Michelle, Michelle, those sugar daddies aren't always who they seem to be, are they?

A striking young high school student, Michelle Winston (Keri Russell) is working for a well-to-do family as their babysitter. The Bertrands live in a gorgeous home (swimming pool, tennis court). The children really enjoy Michelle, who cares for them and likes being with them, as well.

Sadly, one afternoon Michelle finds Mrs. Bertrand dead in the kitchen. The homicide investigation begins. As Detective Kate Jacobs (Phylicia Rashad aka Claire Huxtable) becomes suspicious of Mr. Bertrand (Stephen Collins - 7th Heaven), Michelle, devastated by what has happened, still has enough emotional energy to attend her classes and tell her friends she can't hang out with them (or go to the prom) because she has too much to do for Mr. Bertrand and the kids......running the household, interviewing housekeepers, getting caught in the closet trying on the deceased Mrs. Bertrand's clothes (and that's not all that happened in the closet).
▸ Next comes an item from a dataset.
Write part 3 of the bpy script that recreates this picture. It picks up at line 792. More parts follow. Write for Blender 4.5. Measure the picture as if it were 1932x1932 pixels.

Let's see...Mrs. Bertrand was having an affair with Paul Richards (John D'Aquino). He was killed by Mr. Bertrand, who is best friends with Detective Frank O'Keefe (Tobin Bell - hit man in 'The Firm'). Detective O'Keefe is following Michelle, who has fallen for Mr. B, who is setting Michelle up to take the fall for killing his wife. Get the picture? Throw in Linda Kelsey playing Michelle's single mom (of course)...and there you have it, a drama that might affect babysitters the way 'Fatal Attraction' scared the bejeezus out of husbands. It's that good! The movie trailer says it all..."She was hired to watch over the kids. But, who was going to watch over her?"

Friday, July 2, 2010

Co-ed Call Girl

By Kristin Duncan

A majority of my love for Lifetime movies is all in the title… ‘Co-ed Call Girl’ does not have any senseless pun or alternative meaning. This spicy title delivers the true essence of the sleaze we love so much. Tori Spelling (Joanna) plays a Donna Martin gone wrong character. Like any struggling Co-Ed, she determines her only recourse to pay for college is to sell her body. Her transition from all American girl to Call girl started with a practical joke from her roommate. Joanna’s curiosity leads her to pursue a life of being a call girl. She gets sucked into a perception of a glamorous career working as a high-class prostitute. She begins to become swallowed in a living nightmare of the seedy lifestyle. Joanna soon realizes that her profession is paired with manipulation and dishonesty. Is it too late for her to get out? Watch and see!

This movie has the elements for another Lifetime success... Title, sleaze, recycled 90210 star…what else can you ask for?

While the Children Sleep (The Sitter)

By Kate Flowers

Ah, the old “babysitter trying to take the wife’s place” plot. Surprisingly, it never really gets old. No matter how many times I see a naughty little vixen move into the home of the perfect family who just needs a little extra help, I can’t help but watch. When it comes to this particular genre, a few elements are pretty much guaranteed or your money back: #1: She will be attractive, but everyone around her will make repetitive comments to elevate that attractiveness to the highest level. This reinforces the wife’s inevitable jealously and the tried and true skepticism of the wife’s best friend after meeting naughty nanny. That brings me to #2: The wife always has a best friend who can almost instantly see through all of the BS from the moment she meets the caregiver. #3: The wife will feel pushed aside as the babysitter takes over certain tasks: helping with homework, cooking, picking up the kids and of course, letting the husband “confide” in her. Naturally all of these elements are included in While the Children Sleep (aka The Sitter) which as you may have guessed, is the copycat version of The Hand that Rocks the Cradle. It comes complete with a babysitter haunted by past traumatic events, a mother who is made to look negligent (why is it always the mother?), and a husband who, no matter how many times is warned by close friends and family, cannot see the babysitter for who she really is... a loony toon. Did I mention that there is also the classic “defend the child from the school bully scene”? While it may not be as “colorful” as Rebecca De Mornay’s tirade, the nanny does manage to slip in the phrase “skinned like a rabbit”... Yikes! I would definitely recommend giving this one a watch... If not for Gail O’Grady, do it for parents everywhere who may have failed to conduct a background check or broken their nanny cams.